(To be done)
Locate each line in the records containing "script". Copy it.

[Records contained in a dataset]
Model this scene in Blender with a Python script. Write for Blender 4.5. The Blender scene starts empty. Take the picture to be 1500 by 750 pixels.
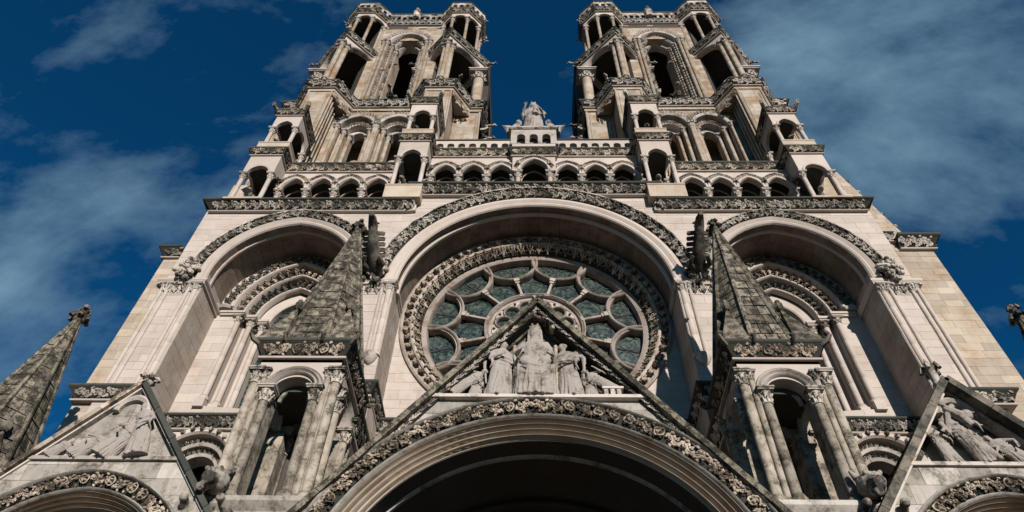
import bpy, math, random
import numpy as np
from mathutils import Matrix, Vector
R = math.radians
rng = random.Random(7)
scene = bpy.context.scene
col = scene.collection

# ------------------------------------------------------------------ camera
cam = bpy.data.cameras.new('camera')
cam.sensor_width = 36.0
cam.lens = 36.0 * 1059.67 / 1500.0
cam.clip_end = 20000
camo = bpy.data.objects.new('camera', cam)
col.objects.link(camo)
r_ = Vector((0.99971131, 0.01506132, 0.01872017))
u_ = Vector((0.0000448, -0.780303483, 0.625401049))
f_ = Vector((-0.02402678, 0.62521967, 0.7800789))
camo.matrix_world = Matrix(((r_.x, u_.x, -f_.x, -0.2447), (r_.y, u_.y, -f_.y, -20.0),
                            (r_.z, u_.z, -f_.z, 0.0), (0, 0, 0, 1)))
scene.camera = camo

# ------------------------------------------------------------------ light
SUN = Vector((0.32, -1.0, 0.38)).normalized()
sun = bpy.data.lights.new('sun', 'SUN')
sun.energy = 5.0
sun.angle = R(0.5)
sun.color = (1.0, 0.925, 0.87)
suno = bpy.data.objects.new('sun', sun)
suno.rotation_euler = SUN.to_track_quat('Z', 'Y').to_euler()
col.objects.link(suno)
vs = scene.view_settings
scene.display_settings.display_device = 'sRGB'
vs.view_transform = 'Standard'
vs.look = 'None'
vs.exposure = 0.48
vs.gamma = 1.0

# banks of thin cloud: centre direction, reach, strength
CLOUDS = [((0.425, 0.344, 0.837), 0.38, 0.24), ((0.482, 0.40, 0.78), 0.20, 0.06), ((-0.494, 0.494, 0.716), 0.12, 0.19),
          ((-0.60, 0.545, 0.585), 0.15, 0.27), ((-0.25, 0.31, 0.917), 0.14, 0.07), ((-0.60, 0.34, 0.72), 0.20, 0.03),
          ((0.3, -0.5, 0.8), 0.5, 0.15), ((-0.6, -0.5, 0.6), 0.5, 0.15), ((0.9, 0.1, 0.4), 0.4, 0.15), ((-0.9, 0.3, 0.3), 0.4, 0.15)]
world = bpy.data.worlds.new('World')
scene.world = world
world.use_nodes = True
nt = world.node_tree
N, L = nt.nodes, nt.links
N.clear()
out = N.new('ShaderNodeOutputWorld')
bg = N.new('ShaderNodeBackground')
bg.inputs['Strength'].default_value = 0.046
L.new(bg.outputs[0], out.inputs[0])
sky = N.new('ShaderNodeTexSky')
sky.sky_type = 'NISHITA'
sky.sun_disc = False
sky.sun_elevation = math.asin(SUN.z)
sky.sun_rotation = math.atan2(SUN.x, SUN.y)
sky.air_density = 1.0
sky.dust_density = 0.3
sky.ozone_density = 2.5
tint = N.new('ShaderNodeMix'); tint.data_type = 'RGBA'; tint.blend_type = 'MULTIPLY'
tint.inputs[0].default_value = 1.0
L.new(sky.outputs[0], tint.inputs[6])
tint.inputs[7].default_value = (0.05, 0.64, 1.02, 1)
tc = N.new('ShaderNodeTexCoord')
# wisps of thin cloud: two stretched noises over the sky direction
mp = N.new('ShaderNodeMapping'); mp.inputs['Scale'].default_value = (1.3, 2.8, 2.0)
mp.inputs['Rotation'].default_value = (0.3, 0.5, 0.9)
mp.inputs['Location'].default_value = (0.35, 0.1, 0.2)
L.new(tc.outputs['Generated'], mp.inputs[0])
n1 = N.new('ShaderNodeTexNoise'); n1.inputs['Scale'].default_value = 1.5
n1.inputs['Detail'].default_value = 9; n1.inputs['Roughness'].default_value = 0.58
n1.inputs['Distortion'].default_value = 0.5
L.new(mp.outputs[0], n1.inputs['Vector'])
sx = N.new('ShaderNodeSeparateXYZ'); L.new(tc.outputs['Generated'], sx.inputs[0])
side = N.new('ShaderNodeMath'); side.operation = 'MULTIPLY_ADD'   # more cloud to the east side and low in the west
L.new(sx.outputs[0], side.inputs[0]); side.inputs[1].default_value = 0.04; side.inputs[2].default_value = 0.02
absx = N.new('ShaderNodeMath'); absx.operation = 'ABSOLUTE'; L.new(sx.outputs[0], absx.inputs[0])
ax2 = N.new('ShaderNodeMath'); ax2.operation = 'MULTIPLY_ADD'
L.new(absx.outputs[0], ax2.inputs[0]); ax2.inputs[1].default_value = 0.03
L.new(side.outputs[0], ax2.inputs[2])
addn = N.new('ShaderNodeMath'); addn.operation = 'ADD'
n2 = N.new('ShaderNodeTexNoise'); n2.inputs['Scale'].default_value = 6.0; n2.inputs['Detail'].default_value = 10; n2.inputs['Roughness'].default_value = 0.62
L.new(mp.outputs[0], n2.inputs['Vector'])
m2 = N.new('ShaderNodeMath'); m2.operation = 'MULTIPLY_ADD'; L.new(n2.outputs[0], m2.inputs[0]); m2.inputs[1].default_value = 0.50; m2.inputs[2].default_value = -0.26
m3 = N.new('ShaderNodeMath'); m3.operation = 'ADD'; L.new(n1.outputs[0], m3.inputs[0]); L.new(m2.outputs[0], m3.inputs[1])
acc = m3.outputs[0]
nrm = N.new('ShaderNodeVectorMath'); nrm.operation = 'NORMALIZE'; L.new(tc.outputs['Generated'], nrm.inputs[0])
for c, rad, amt in CLOUDS:
    dd = N.new('ShaderNodeVectorMath'); dd.operation = 'DISTANCE'; L.new(nrm.outputs[0], dd.inputs[0]); dd.inputs[1].default_value = c
    mr = N.new('ShaderNodeMapRange'); mr.interpolation_type = 'SMOOTHSTEP'; L.new(dd.outputs['Value'], mr.inputs[0])
    mr.inputs[1].default_value = 0.0; mr.inputs[2].default_value = rad; mr.inputs[3].default_value = amt; mr.inputs[4].default_value = 0.0
    am = N.new('ShaderNodeMath'); am.operation = 'ADD'; L.new(acc, am.inputs[0]); L.new(mr.outputs[0], am.inputs[1]); acc = am.outputs[0]
L.new(acc, addn.inputs[0]); L.new(ax2.outputs[0], addn.inputs[1])
cr = N.new('ShaderNodeValToRGB')
cr.color_ramp.elements[0].position = 0.55; cr.color_ramp.elements[0].color = (0, 0, 0, 1)
cr.color_ramp.elements[1].position = 0.98; cr.color_ramp.elements[1].color = (0.85, 0.85, 0.85, 1)
L.new(addn.outputs[0], cr.inputs[0])
mixc = N.new('ShaderNodeMix'); mixc.data_type = 'RGBA'
L.new(cr.outputs[0], mixc.inputs[0]); L.new(tint.outputs[2], mixc.inputs[6])
mixc.inputs[7].default_value = (3.3, 5.6, 7.4, 1)
L.new(mixc.outputs[2], bg.inputs[0])

# ------------------------------------------------------------------ materials
def principled(name):
    m = bpy.data.materials.new(name); m.use_nodes = True
    nt = m.node_tree; nt.nodes.clear()
    o = nt.nodes.new('ShaderNodeOutputMaterial'); p = nt.nodes.new('ShaderNodeBsdfPrincipled')
    nt.links.new(p.outputs[0], o.inputs[0])
    p.inputs['Specular IOR Level'].default_value = 0.2
    return m, nt, p

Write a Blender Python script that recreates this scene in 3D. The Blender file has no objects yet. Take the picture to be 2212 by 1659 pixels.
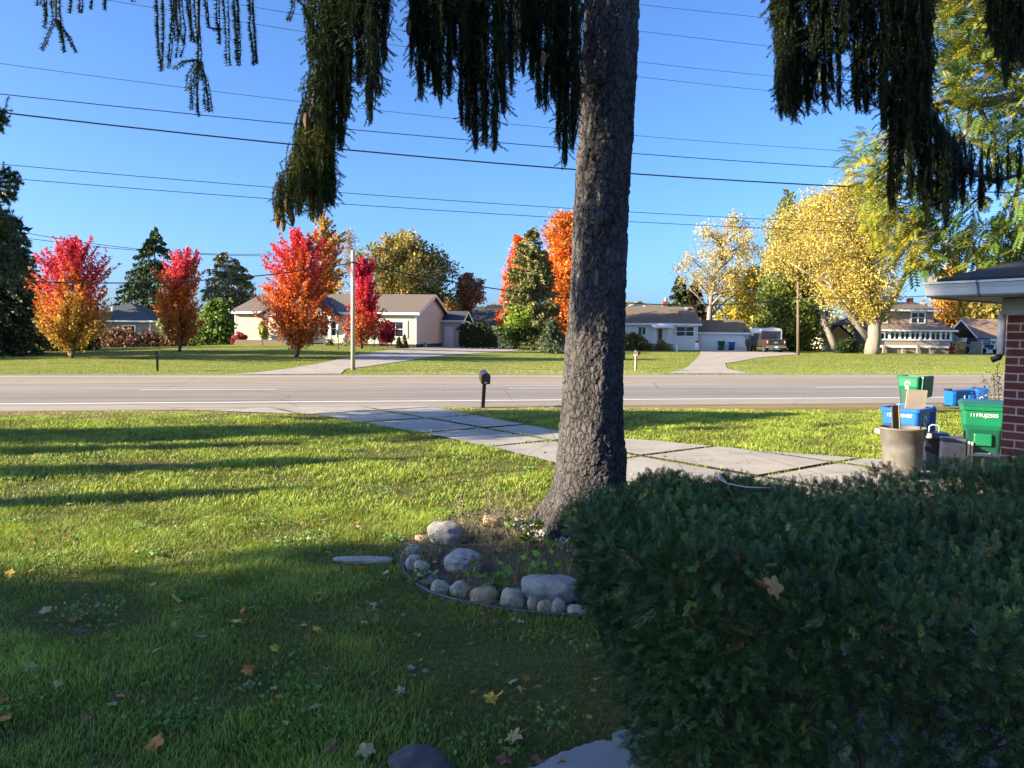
import bpy, math, numpy as np
from mathutils import Vector, Matrix, noise
S=bpy.context.scene
# ---------------- camera, sky, sun, exposure ----------------
F=1660.0; CX=1106.0; CY=829.5; H0=722.0; CAMZ=2.1; ROLL=0.011
PITCH=math.atan((CY-H0)/F)
_f=Vector((0,math.cos(PITCH),-math.sin(PITCH))); _u0=Vector((0,math.sin(PITCH),math.cos(PITCH))); _r0=Vector((1,0,0))
_r=(_r0*math.cos(ROLL)+_u0*math.sin(ROLL)).normalized(); _u=(_u0*math.cos(ROLL)-_r0*math.sin(ROLL)).normalized()
cd=bpy.data.cameras.new("camera"); cam=bpy.data.objects.new("camera",cd); S.collection.objects.link(cam)
cd.sensor_width=36; cd.lens=F/2212*36; cd.clip_end=2000; cd.clip_start=0.05
M3=Matrix((_r,_u,-_f)).transposed(); cam.matrix_world=Matrix.Translation((0,0,CAMZ))@M3.to_4x4()
S.camera=cam
SUN_EL=math.radians(18); SUN_DY=0.30
_n=math.hypot(1,SUN_DY); TRAVEL=Vector((math.cos(SUN_EL)/_n,math.cos(SUN_EL)*SUN_DY/_n,-math.sin(SUN_EL)))
w=bpy.data.worlds.new("World"); S.world=w; w.use_nodes=True
wn=w.node_tree.nodes; sky=wn.new('ShaderNodeTexSky'); sky.sky_type='NISHITA'; sky.sun_disc=False
sky.sun_elevation=SUN_EL; sky.sun_rotation=math.atan2(-TRAVEL.x,-TRAVEL.y)
sky.altitude=200; sky.air_density=0.75; sky.dust_density=2.2; sky.ozone_density=7.0
wn['Background'].inputs['Strength'].default_value=0.10
w.node_tree.links.new(sky.outputs[0],wn['Background'].inputs[0])
sl=bpy.data.lights.new("sun",'SUN'); sl.energy=5.0; sl.angle=math.radians(0.5); sl.color=(1.0,0.85,0.61)
so=bpy.data.objects.new("sun",sl); S.collection.objects.link(so); so.rotation_euler=TRAVEL.to_track_quat('-Z','Y').to_euler()
S.view_settings.view_transform='Standard'; S.view_settings.look='None'; S.view_settings.exposure=1.85; S.view_settings.gamma=1
S.cycles.max_bounces=6; S.cycles.transparent_max_bounces=8; S.cycles.diffuse_bounces=3; S.cycles.glossy_bounces=2
# ---------------- helpers ----------------
COL=S.collection.objects
def ray(px,py):
    return (_f*F+_r*(px-CX)-_u*(py-CY)).normalized()
def P(px,py,d):
    r=ray(px,py); return Vector((0,0,CAMZ))+r*(d/r.y)
def G(px,py,z=0.0):
    r=ray(px,py); return Vector((0,0,CAMZ))+r*((z-CAMZ)/r.z)
TH=0.209; CT=math.cos(TH); ST=math.sin(TH)
def vv(x,y): return y*CT-x*ST
def zt(x,y):
    v=vv(x,y); t=min(1,max(0,(v-41)/26)); t=t*t*(3-2*t)
    return t*(0.5+0.42*math.exp(-((x+20)/13)**2))
def GT(px,d):
    r=ray(px,H0); x=(px-CX)/F*d
    return Vector((x,d,zt(x,d)))
def thing(name,label,cat,loc=(0,0,0),rz=0,group=None):
    o=bpy.data.objects.new(name,None); COL.link(o); o.location=loc; o.rotation_euler=(0,0,rz)
    o.empty_display_size=.2
    o['label']=label; o['category']=cat
    if group:o['group']=group
    return o
def tag(o,label,cat,group=None,kind=None):
    o['label']=label; o['category']=cat
    if group:o['group']=group
    if kind:o['kind']=kind
    return o
def npmesh(name,V,Fc,m,parent=None,cols=None,smooth=False):
    V=np.asarray(V,dtype=np.float32).reshape(-1,3); Fc=np.asarray(Fc,dtype=np.int32); k=Fc.shape[1]
    me=bpy.data.meshes.new(name); me.vertices.add(len(V)); me.vertices.foreach_set('co',V.ravel())
    me.loops.add(Fc.size); me.loops.foreach_set('vertex_index',Fc.ravel())
    me.polygons.add(len(Fc)); me.polygons.foreach_set('loop_start',np.arange(0,Fc.size,k,dtype=np.int32))
    if smooth: me.polygons.foreach_set('use_smooth',np.ones(len(Fc),dtype=bool))
    me.update(calc_edges=True)
    if cols is not None:
        a=me.color_attributes.new('Col','FLOAT_COLOR','POINT')
        c=np.ones((len(V),4),dtype=np.float32); c[:,:3]=cols; a.data.foreach_set('color',c.ravel())
    me.materials.append(m); o=bpy.data.objects.new(name,me); COL.link(o)
    if parent: o.parent=parent
    return o
class MB:
    def __init__(s): s.v=[]; s.f=[]; s.sm=False
    def quad(s,*p):
        n=len(s.v); s.v+= [tuple(q) for q in p]; s.f.append(tuple(range(n,n+len(p)))); return s
    def box(s,x0,x1,y0,y1,z0,z1,tx=0,ty=0):
        n=len(s.v)
        s.v+=[(x0,y0,z0),(x1,y0,z0),(x1,y1,z0),(x0,y1,z0),(x0+tx,y0+ty,z1),(x1-tx,y0+ty,z1),(x1-tx,y1-ty,z1),(x0+tx,y1-ty,z1)]
        s.f+=[(n+3,n+2,n+1,n),(n+4,n+5,n+6,n+7),(n,n+1,n+5,n+4),(n+1,n+2,n+6,n+5),(n+2,n+3,n+7,n+6),(n+3,n,n+4,n+7)]; return s
    def prism(s,poly,a,b,ax=1):
        # poly of (u,w); extruded along axis ax (1:y with u=x,w=z ; 0:x with u=y,w=z ; 2:z with u=x,w=y)
        n=len(s.v); k=len(poly)
        def mk(u,w_,t): return (u,t,w_) if ax==1 else ((t,u,w_) if ax==0 else (u,w_,t))
        s.v+=[mk(u,w_,a) for u,w_ in poly]+[mk(u,w_,b) for u,w_ in poly]
        s.f.append(tuple(range(n,n+k))); s.f.append(tuple(range(n+2*k-1,n+k-1,-1)))
        for i in range(k):
            j=(i+1)%k; s.f.append((n+i,n+j,n+k+j,n+k+i))
        return s
    def tube(s,pts,rad,seg=8,cap=True):
        pts=[Vector(p) for p in pts]
        if not hasattr(rad,'__len__'): rad=[rad]*len(pts)
        n0=len(s.v); up=None
        for i,p in enumerate(pts):
            t=(pts[min(i+1,len(pts)-1)]-pts[max(i-1,0)]).normalized()
            if up is None:
                up=Vector((0,0,1)) if abs(t.z)<.9 else Vector((1,0,0))
            a=t.cross(up).normalized(); b=a.cross(t).normalized(); up=b
            for k in range(seg):
                an=2*math.pi*k/seg; q=p+(a*math.cos(an)+b*math.sin(an))*rad[i]; s.v.append(tuple(q))
        for i in range(len(pts)-1):
            for k in range(seg):
                k2=(k+1)%seg; s.f.append((n0+i*seg+k,n0+i*seg+k2,n0+(i+1)*seg+k2,n0+(i+1)*seg+k))
        if cap:
            s.f.append(tuple(n0+k for k in range(seg-1,-1,-1))); e=n0+(len(pts)-1)*seg; s.f.append(tuple(e+k for k in range(seg)))
        return s
    def lathe(s,prof,c=(0,0,0),seg=24,ax='z'):
        n0=len(s.v)
        for r,z in prof:
            for k in range(seg):
                a=2*math.pi*k/seg
                q=(r*math.cos(a),r*math.sin(a),z)
                if ax=='y': q=(q[0],z,q[1])
                if ax=='x': q=(z,q[0],q[1])
                s.v.append((c[0]+q[0],c[1]+q[1],c[2]+q[2]))
        for i in range(len(prof)-1):
            for k in range(seg):
                k2=(k+1)%seg; s.f.append((n0+i*seg+k,n0+i*seg+k2,n0+(i+1)*seg+k2,n0+(i+1)*seg+k))
        return s
    def build(s,name,m,parent=None,smooth=False,bevel=0):
        me=bpy.data.meshes.new(name); me.from_pydata(s.v,[],s.f); me.update()
        if smooth:
            for p in me.polygons: p.use_smooth=True
        me.materials.append(m); o=bpy.data.objects.new(name,me); COL.link(o)
        if parent: o.parent=parent
        if bevel:
            b=o.modifiers.new('bevel','BEVEL'); b.width=bevel; b.segments=2; b.limit_method='ANGLE'
        return o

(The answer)
Model this scene in Blender with a Python script. Write for Blender 4.5. The Blender scene starts empty. Take the picture to be 1500 by 750 pixels.
Write a Blender Python script that recreates this scene in 3D. The Blender file has no objects yet. Take the picture to be 2212 by 1659 pixels.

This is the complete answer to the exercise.